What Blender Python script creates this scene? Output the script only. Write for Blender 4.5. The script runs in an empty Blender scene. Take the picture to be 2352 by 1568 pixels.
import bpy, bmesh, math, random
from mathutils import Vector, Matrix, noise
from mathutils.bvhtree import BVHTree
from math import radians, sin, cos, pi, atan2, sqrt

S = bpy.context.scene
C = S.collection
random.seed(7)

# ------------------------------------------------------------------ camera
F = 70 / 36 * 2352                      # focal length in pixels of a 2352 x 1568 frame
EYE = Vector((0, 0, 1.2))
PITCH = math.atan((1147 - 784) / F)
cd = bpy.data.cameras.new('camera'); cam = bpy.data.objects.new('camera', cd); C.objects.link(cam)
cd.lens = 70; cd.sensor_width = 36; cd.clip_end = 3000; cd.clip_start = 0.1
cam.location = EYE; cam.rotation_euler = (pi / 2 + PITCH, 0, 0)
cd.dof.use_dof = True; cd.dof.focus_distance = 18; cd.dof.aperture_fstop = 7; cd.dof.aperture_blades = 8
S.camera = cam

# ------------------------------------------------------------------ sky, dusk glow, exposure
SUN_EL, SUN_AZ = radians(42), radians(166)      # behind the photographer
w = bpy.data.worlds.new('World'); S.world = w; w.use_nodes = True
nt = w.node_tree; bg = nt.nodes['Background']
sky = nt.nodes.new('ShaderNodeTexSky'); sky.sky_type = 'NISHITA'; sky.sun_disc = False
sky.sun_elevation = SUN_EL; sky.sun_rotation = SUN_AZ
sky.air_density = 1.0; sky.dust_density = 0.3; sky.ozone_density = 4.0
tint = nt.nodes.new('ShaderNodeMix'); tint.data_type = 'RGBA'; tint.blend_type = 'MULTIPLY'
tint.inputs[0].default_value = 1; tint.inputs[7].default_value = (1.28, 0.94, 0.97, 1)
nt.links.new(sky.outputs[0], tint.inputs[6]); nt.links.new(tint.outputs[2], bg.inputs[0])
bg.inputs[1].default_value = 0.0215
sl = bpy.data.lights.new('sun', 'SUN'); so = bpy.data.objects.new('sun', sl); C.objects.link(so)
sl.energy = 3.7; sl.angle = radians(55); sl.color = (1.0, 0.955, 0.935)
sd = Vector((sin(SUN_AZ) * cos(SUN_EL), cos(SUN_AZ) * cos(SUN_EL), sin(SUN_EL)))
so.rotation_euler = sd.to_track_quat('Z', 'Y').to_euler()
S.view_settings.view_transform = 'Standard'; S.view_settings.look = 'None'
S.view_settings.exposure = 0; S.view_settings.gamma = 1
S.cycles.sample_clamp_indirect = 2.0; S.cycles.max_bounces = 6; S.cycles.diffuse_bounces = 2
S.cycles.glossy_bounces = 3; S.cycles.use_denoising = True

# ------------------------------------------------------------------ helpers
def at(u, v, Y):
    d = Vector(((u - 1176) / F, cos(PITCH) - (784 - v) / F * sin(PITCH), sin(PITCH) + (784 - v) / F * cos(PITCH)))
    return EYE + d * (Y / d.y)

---

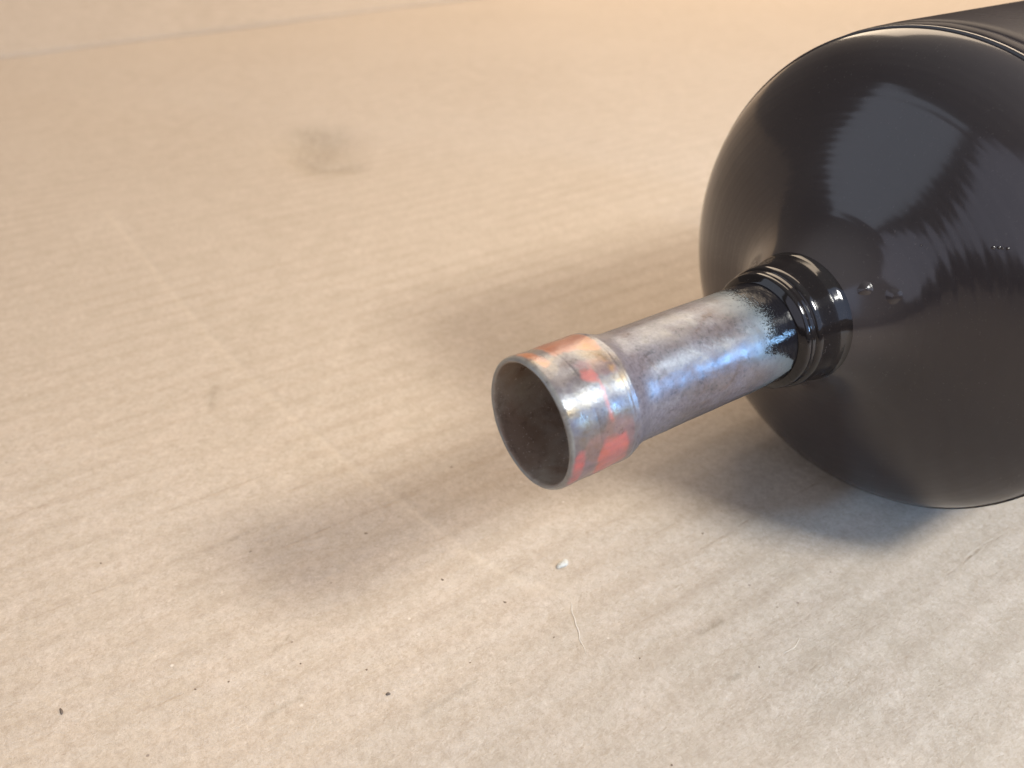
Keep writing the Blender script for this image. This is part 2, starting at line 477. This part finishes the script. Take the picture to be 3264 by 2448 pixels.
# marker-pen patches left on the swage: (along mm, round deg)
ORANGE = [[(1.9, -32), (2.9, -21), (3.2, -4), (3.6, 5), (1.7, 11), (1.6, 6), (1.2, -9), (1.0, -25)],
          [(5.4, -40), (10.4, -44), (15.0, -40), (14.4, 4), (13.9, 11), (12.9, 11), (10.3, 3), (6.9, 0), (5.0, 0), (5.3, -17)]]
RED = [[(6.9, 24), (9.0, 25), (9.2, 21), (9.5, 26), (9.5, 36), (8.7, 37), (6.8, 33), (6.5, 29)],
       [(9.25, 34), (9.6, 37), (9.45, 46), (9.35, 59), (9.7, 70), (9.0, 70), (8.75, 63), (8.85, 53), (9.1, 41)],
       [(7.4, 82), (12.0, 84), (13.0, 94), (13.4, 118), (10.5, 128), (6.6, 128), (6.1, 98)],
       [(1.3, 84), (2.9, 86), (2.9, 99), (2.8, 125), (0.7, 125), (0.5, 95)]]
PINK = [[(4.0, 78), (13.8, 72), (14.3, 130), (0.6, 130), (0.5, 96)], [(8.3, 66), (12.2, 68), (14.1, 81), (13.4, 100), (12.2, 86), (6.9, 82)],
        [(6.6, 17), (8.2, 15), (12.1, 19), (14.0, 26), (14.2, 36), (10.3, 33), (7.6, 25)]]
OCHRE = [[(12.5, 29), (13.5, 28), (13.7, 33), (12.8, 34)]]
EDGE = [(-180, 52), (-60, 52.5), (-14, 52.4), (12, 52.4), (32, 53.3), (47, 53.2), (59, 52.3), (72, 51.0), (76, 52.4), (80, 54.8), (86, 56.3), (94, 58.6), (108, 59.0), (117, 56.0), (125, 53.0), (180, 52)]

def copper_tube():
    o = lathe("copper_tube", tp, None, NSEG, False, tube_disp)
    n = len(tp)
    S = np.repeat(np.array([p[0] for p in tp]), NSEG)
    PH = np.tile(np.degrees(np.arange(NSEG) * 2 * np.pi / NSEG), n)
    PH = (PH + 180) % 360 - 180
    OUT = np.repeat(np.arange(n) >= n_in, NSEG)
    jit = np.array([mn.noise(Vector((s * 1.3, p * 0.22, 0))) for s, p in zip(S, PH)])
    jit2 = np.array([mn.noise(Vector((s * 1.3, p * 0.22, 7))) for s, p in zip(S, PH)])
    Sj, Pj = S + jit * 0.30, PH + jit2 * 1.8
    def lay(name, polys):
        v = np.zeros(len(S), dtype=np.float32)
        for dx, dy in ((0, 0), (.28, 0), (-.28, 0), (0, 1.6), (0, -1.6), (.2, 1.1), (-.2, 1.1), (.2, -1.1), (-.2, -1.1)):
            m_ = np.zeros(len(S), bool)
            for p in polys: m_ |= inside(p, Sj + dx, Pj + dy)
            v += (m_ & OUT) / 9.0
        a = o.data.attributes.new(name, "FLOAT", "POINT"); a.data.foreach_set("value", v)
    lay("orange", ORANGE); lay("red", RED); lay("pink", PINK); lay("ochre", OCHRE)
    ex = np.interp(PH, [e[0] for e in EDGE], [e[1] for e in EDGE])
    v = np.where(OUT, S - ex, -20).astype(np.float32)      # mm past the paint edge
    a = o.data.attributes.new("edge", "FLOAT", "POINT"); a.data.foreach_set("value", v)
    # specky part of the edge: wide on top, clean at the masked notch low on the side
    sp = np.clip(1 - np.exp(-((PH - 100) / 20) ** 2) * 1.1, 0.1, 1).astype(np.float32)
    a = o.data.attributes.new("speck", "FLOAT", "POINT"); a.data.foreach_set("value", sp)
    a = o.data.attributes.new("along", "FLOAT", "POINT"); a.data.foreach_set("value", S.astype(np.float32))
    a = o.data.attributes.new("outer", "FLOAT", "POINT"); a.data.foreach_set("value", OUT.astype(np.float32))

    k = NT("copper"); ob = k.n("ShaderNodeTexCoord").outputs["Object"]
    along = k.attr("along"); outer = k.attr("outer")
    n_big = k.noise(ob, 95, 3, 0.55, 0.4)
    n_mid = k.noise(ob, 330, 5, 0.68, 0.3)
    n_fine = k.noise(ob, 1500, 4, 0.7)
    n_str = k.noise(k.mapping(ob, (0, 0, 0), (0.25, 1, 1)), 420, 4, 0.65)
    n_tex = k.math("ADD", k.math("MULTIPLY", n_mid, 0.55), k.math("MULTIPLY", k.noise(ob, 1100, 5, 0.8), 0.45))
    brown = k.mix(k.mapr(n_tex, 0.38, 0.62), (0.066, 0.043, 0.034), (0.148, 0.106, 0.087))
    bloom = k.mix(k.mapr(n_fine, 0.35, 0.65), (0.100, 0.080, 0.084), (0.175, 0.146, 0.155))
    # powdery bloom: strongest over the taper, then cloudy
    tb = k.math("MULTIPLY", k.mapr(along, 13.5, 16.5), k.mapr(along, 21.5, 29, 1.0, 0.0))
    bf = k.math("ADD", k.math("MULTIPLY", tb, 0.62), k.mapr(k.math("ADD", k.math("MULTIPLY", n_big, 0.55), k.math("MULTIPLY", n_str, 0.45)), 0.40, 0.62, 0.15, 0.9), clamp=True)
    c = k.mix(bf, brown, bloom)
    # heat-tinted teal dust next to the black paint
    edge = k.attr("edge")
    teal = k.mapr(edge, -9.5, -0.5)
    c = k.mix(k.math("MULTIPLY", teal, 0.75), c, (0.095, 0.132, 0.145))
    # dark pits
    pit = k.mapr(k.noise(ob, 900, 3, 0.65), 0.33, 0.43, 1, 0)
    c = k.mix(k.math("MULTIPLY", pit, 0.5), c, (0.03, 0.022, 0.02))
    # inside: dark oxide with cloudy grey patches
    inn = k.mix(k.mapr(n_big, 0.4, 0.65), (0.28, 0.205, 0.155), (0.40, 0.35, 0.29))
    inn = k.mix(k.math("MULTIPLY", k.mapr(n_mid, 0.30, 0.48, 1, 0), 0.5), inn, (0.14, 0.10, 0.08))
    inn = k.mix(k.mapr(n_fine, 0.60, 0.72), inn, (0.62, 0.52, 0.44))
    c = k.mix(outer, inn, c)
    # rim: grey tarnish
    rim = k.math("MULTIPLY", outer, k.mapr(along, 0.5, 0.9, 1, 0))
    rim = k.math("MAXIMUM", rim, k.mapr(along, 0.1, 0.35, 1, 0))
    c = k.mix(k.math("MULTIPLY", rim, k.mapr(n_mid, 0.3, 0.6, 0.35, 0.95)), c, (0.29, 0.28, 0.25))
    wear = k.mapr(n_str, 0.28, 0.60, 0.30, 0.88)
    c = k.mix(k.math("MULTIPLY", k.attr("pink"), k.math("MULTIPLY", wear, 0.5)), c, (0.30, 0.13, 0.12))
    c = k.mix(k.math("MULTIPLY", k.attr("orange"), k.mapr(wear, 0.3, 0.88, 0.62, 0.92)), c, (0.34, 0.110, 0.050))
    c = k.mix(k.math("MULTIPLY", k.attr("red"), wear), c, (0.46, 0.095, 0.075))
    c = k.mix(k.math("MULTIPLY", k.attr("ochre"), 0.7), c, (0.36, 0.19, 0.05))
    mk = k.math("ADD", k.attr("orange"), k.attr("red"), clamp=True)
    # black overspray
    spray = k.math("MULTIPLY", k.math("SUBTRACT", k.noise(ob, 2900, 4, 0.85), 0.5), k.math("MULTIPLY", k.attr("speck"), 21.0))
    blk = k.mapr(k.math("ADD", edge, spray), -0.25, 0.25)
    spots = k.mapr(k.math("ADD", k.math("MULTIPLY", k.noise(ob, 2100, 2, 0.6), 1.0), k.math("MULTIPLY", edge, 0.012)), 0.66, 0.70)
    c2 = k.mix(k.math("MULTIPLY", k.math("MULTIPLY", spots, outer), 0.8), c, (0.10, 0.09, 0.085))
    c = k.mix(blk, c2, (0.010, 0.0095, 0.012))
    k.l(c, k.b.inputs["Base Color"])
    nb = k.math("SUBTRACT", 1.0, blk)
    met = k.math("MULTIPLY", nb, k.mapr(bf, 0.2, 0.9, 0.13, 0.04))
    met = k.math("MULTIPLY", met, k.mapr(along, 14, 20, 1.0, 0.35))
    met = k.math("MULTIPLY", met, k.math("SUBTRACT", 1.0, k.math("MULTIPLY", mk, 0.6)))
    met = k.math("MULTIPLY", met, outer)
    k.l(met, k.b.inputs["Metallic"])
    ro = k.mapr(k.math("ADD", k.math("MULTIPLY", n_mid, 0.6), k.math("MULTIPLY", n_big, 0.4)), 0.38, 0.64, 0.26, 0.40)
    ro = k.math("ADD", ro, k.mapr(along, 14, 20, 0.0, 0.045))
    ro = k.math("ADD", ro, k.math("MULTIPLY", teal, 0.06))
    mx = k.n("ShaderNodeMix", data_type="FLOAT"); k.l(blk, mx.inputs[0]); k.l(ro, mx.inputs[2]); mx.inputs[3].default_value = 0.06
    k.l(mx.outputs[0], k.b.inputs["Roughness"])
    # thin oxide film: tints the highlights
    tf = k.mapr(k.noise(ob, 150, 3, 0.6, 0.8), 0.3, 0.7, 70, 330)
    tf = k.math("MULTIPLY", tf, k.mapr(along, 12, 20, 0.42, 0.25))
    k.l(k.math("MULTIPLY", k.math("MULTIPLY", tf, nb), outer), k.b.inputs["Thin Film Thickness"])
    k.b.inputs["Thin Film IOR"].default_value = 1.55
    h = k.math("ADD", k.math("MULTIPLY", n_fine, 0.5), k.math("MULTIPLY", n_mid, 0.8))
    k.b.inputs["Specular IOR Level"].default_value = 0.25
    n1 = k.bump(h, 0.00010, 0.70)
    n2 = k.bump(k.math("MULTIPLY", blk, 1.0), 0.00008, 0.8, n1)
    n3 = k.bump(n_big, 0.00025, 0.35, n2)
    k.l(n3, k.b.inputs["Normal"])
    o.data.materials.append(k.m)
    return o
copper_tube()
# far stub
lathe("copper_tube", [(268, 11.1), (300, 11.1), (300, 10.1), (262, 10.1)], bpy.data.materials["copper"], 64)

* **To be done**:
Each line from the one holding "What Blender Python" to the one holding "random.seed(7)", those two included, is to be transcribed exactly, and no other line.

* **Result**:
What Blender Python script creates this scene? Output the script only. Write for Blender 4.5. The script runs in an empty Blender scene. Take the picture to be 2352 by 1568 pixels.
import bpy, bmesh, math, random
from mathutils import Vector, Matrix, noise
from mathutils.bvhtree import BVHTree
from math import radians, sin, cos, pi, atan2, sqrt

S = bpy.context.scene
C = S.collection
random.seed(7)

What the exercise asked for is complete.